A good metaphor gives you a form, a shape to attach stuff to. If you have a free mantle or shelf, you can arrange pictures and other beloved objects on it. On Halloween, out come the black cats and the carved pumpkins. With a Christmas tree, you’ve got a place for the decorations that live most of the year in a box, in a basement, closet, or attic. Here’s a menu — a useful metaphor for any spiritual tradition.

Most traditions share at least one feature of their menus — they urge you to a daily practice. What shape that takes can be remarkably varied. But you generally know where you are with the daily menu. You’ve got your go-to’s. Like exercise, the morning or evening prayer or meditation or ritual or reading or other exercise or observance helps you keep in shape. Not only does each day tend to go better as a result of your improved spiritual and physical muscle-tone (you sleep better, you’re more flexible, you bounce back sooner), but you’re building a foundation for bigger things, too. You’ll be better able to handle the inevitable next set of changes.
That includes both challenges and blessings. Which is which can depend on my daily practice more than I anticipate. One thing becomes another, in the Mother, in the Mother, sing the Goddess-worshippers.
My wife and I do a short chant each morning to re-align and tune back in. (To what? you ask. Well, what do you want to connect to? There you go.) On those handful of days every month when we neglect it, we feel the lack. The reason doesn’t matter — the intrusion and bustle for a scheduled appointment, an unexpected phone call, a minor household emergency — something intervenes and calls us away from our routine. Both of us have our own individual practice, too — we just like to build couple energy as well. It’s something we’ve added to our lives, and now we can depend on what we call “positive inertia” to keep it up. Using our human habit-making tendencies to support a spiritual practice can be a winning strategy, especially if you tend toward laziness like I do.
The menu for my day is my regular practice, along with whatever longer-term project or planning I’m doing. A piece of that can be reading. It’s almost always writing, even if that’s just in the margins of my reading. Talking back to books, to other writers. Every few days, it includes posting here. (And thinking about and drafting posts, some of which will remain in draft form.) In cold weather, building a fire, which for me is both a practical and ritual act. In warm weather, hanging laundry on the line, which is likewise a form of concrete worship I’ve come to appreciate.
Sometimes the Specials are the “discoveries, insights and unexpecteds” that arrive in everyone’s day, if we give them even a little space to flower. A practice can help that to happen. The dream fragment, the chance comment, the meditation image or sensation or hunch, the phrase in my reading or in the day’s conversations gets into my journal, or not, depending. If it does, it’s one more help, one more gift. One and one and one and one and one do accumulate over time into a weight and a presence that have increasing value. And much of that value is how they talk to each other, echo and comment on and reinforce and confirm. Patterns, tendencies, directions, guidance, a path — a lifetime.
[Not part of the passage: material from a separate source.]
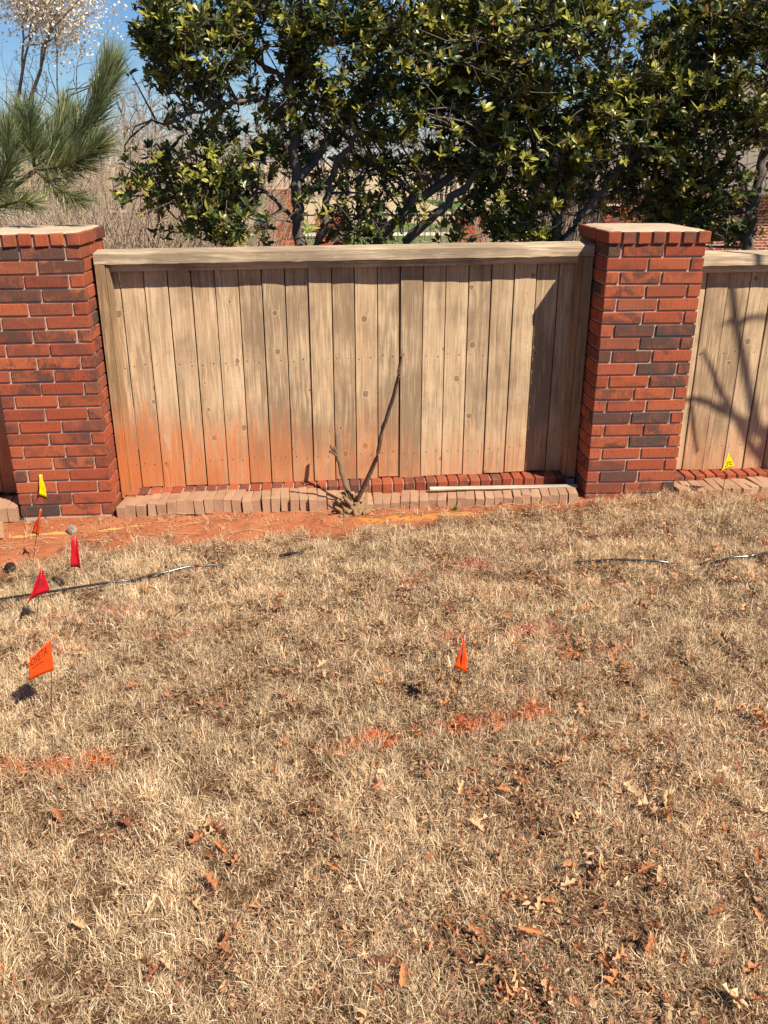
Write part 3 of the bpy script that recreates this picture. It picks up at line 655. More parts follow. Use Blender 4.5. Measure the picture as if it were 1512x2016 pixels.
# ------------------------------------------------------------------ fallen oak leaves
def leaf_mesh(seed):
    R = np.random.RandomState(seed); t = np.linspace(0, 1, 13)
    wid = (.05+.30*np.sin(np.pi*np.clip(t, 0, 1))**.8)*(1+.55*np.sin(t*2*math.pi*R.uniform(2.6, 3.6)+R.uniform(0, 6)))*.62
    wid[0] = .012; wid[1] = .014; wid[-1] = .01
    curl = R.uniform(.4, 3.2); bend = R.uniform(-.8, 1.4); tw = R.uniform(-.6, .6)
    V = []
    for a, w in zip(t, wid):
        for s in (-1, -.5, 0, .5, 1):
            yy = s*w*(1+.12*R.normal()); zz = curl*yy*yy*1.9+bend*.28*(a-.5)**2+tw*.25*yy*(a-.5)+R.normal(0, .006)
            V.append((a-.5, yy, zz+.02))
    i = (np.arange(12)[:, None]*5+np.arange(4)[None]).ravel()
    V = np.array(V); V[:, 2] -= V[:, 2].min()
    pal = [(.40, .15, .06), (.54, .27, .12), (.43, .165, .065), (.58, .35, .18), (.24, .09, .045), (.64, .43, .24), (.54, .23, .09)]
    c = np.array(pal[seed % 7])[None]*np.ones((len(V), 1))*(1+R.normal(0, .10, (len(V), 1)))
    c[2::5] *= .75
    return new_mesh("fallen_leaf", V, [np.stack([i, i+1, i+6, i+5], 1)], True, np.clip(c, 0, 1))
LEAVES = [leaf_mesh(s) for s in range(14)]
R = np.random.RandomState(12)
CL = [(415, 1700, 10, 30, 22), (225, 1660, 4, 15, 15), (960, 1555, 9, 35, 25), (1000, 1590, 6, 30, 25), (1070, 1790, 8, 32, 22), (1175, 1755, 4, 40, 15), (1150, 1920, 7, 30, 40), (1440, 1950, 5, 40, 25), (980, 1985, 3, 25, 15), (1095, 1965, 4, 25, 25),
      (560, 1390, 4, 20, 15), (545, 1525, 3, 25, 8), (670, 1540, 4, 35, 10), (1260, 1340, 8, 40, 25), (1300, 1205, 8, 40, 18), (1080, 1240, 6, 40, 15), (1360, 1180, 8, 30, 12), (1440, 1220, 9, 40, 15), (1480, 1160, 8, 30, 20), (1200, 1200, 10, 45, 18),
      (1160, 1150, 5, 25, 12), (985, 1275, 9, 30, 20), (1180, 1300, 7, 25, 15), (1390, 1330, 8, 40, 20), (340, 1360, 5, 30, 10), (470, 1375, 5, 30, 12), (710, 1335, 9, 50, 14), (1110, 1200, 8, 40, 15), (1210, 1450, 8, 50, 20), (1390, 1460, 6, 50, 20),
      (1350, 1610, 7, 35, 20), (1420, 1580, 4, 30, 20), (1250, 1620, 4, 30, 15), (1180, 1480, 7, 30, 15), (1480, 1420, 6, 25, 20), (320, 1945, 3, 25, 20), (450, 1960, 2, 25, 20), (130, 1840, 2, 15, 10), (1350, 1990, 4, 60, 15), (870, 1890, 2, 30, 20),
      (1340, 1800, 4, 40, 30), (600, 1225, 4, 40, 12), (110, 1270, 5, 35, 15), (330, 1180, 3, 20, 10), (890, 1360, 5, 20, 12), (1010, 1480, 6, 50, 15), (650, 1500, 3, 40, 20), (1300, 1010, 4, 60, 8), (1385, 1090, 3, 20, 10), (1180, 1120, 2, 15, 6), (720, 1000, 2, 30, 4), (1000, 990, 3, 60, 4), (480, 1000, 0, 20, 4), (1480, 1700, 4, 30, 60)]
spots = []
for x, y, k, sx, sy in CL:
    for _ in range((k+1)//2): spots.append(G(x+R.normal(0, sx*1.4), y+R.normal(0, sy*1.4)))
while len(spots) < 296:
    x, y = R.uniform(0, 1512), R.uniform(1080, 2010)
    if R.uniform() < .25+.75*sstep(300, 1300, x): spots.append(G(x, y))
spots = spots[:296]
HUES = ["reddish-brown", "golden-brown", "rust-brown", "tan", "dark brown", "pale tan", "orange-brown"]
ANCH = [(1.85, -2.30, "by the lone orange flag"), (1.5, -2.62, "below the long orange paint stroke"), (.15, -2.16, "by the lettered orange flag"), (.3, -2.55, "along the short orange paint stroke"), (2.3, -1.72, "around the bright red paint patch"), (2.1, -.97, "around the faint red paint near the soil"),
        (3.25, -1.1, "beside the exposed far end of the pipe"), (.1, -1.1, "beside the exposed near end of the pipe"), (3.4, -.25, "in front of the narrow brick pillar"), (1.55, -.2, "on the clay near the stump"), (2.4, -3.5, "in the leaf drifts of the near corner"), (1.4, -3.6, "at the near middle edge of the lawn"), (.5, -3.5, "in the near corner below the short orange stroke"),
        (2.9, -2.2, "in drifts beside the lone orange flag"), (2.3, -2.8, "past the end of the long orange stroke"), (1.0, -1.7, "in open grass between the flags"), (2.8, -1.5, "in the reddish drifts below the pipe"), (4.0, -1.0, "before the branch-shadowed fence panel"), (1.2, -3.0, "in plain grass below the paint strokes")]
for p in spots:
    s = R.uniform(.032, .068); on = p[1] < float(soil_edge(p[0]))
    ki = R.randint(14); px = p[0]; near = min(ANCH, key=lambda a: (a[0]-p[0])**2+(a[1]-p[1])**2)[2]
    o = tag(obj("fallen_leaf", LEAVES[ki], MDEAD, None, (p[0], p[1], float(ground_z(p[0], p[1]))+(R.uniform(.020, .042) if on else .003)), (R.normal(0, .5), R.normal(0, .5), R.uniform(0, 6.28))),
            "%s %s oak leaf fallen %s" % ("small" if s < .048 else "large", HUES[ki % 7], near), "leaf", "fallen oak leaves on the lawn")
    o.scale = (s*R.uniform(1, 1.3), s*R.uniform(.55, 1.0), s)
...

We encounter the Specials also in the larger events, like a full moon and a new moon every month, and every six weeks or so, one of the “Great Eight”, as I like to call them: the seasonal festivals of modern Pagan practice. They’re paired — the solstices and equinoxes that whole planet experiences, and the cross-quarter days of Celtic record, with their evocative names of Samhuin, Imbolc, Beltane and Lughnasadh — the four holidays of choice, you might say. Then all our individual and family birthdays and anniversaries, and the cultural holidays on the calendar of our nations.
These don’t come along every day, so their appearance pleasantly disrupts our routine in good ways. We human mysteries long for “something new” and “something familiar” in such varying and idiosyncratic proportions that no ritual calendar can wholly satisfy us. But let a friend message me with ideas for ritual, let a neighbour send a photo, let us hold a special Zoom with family far away or an online class or discussion or ritual, and the Special also takes shape. What’s on the menu? Ultimately, we are.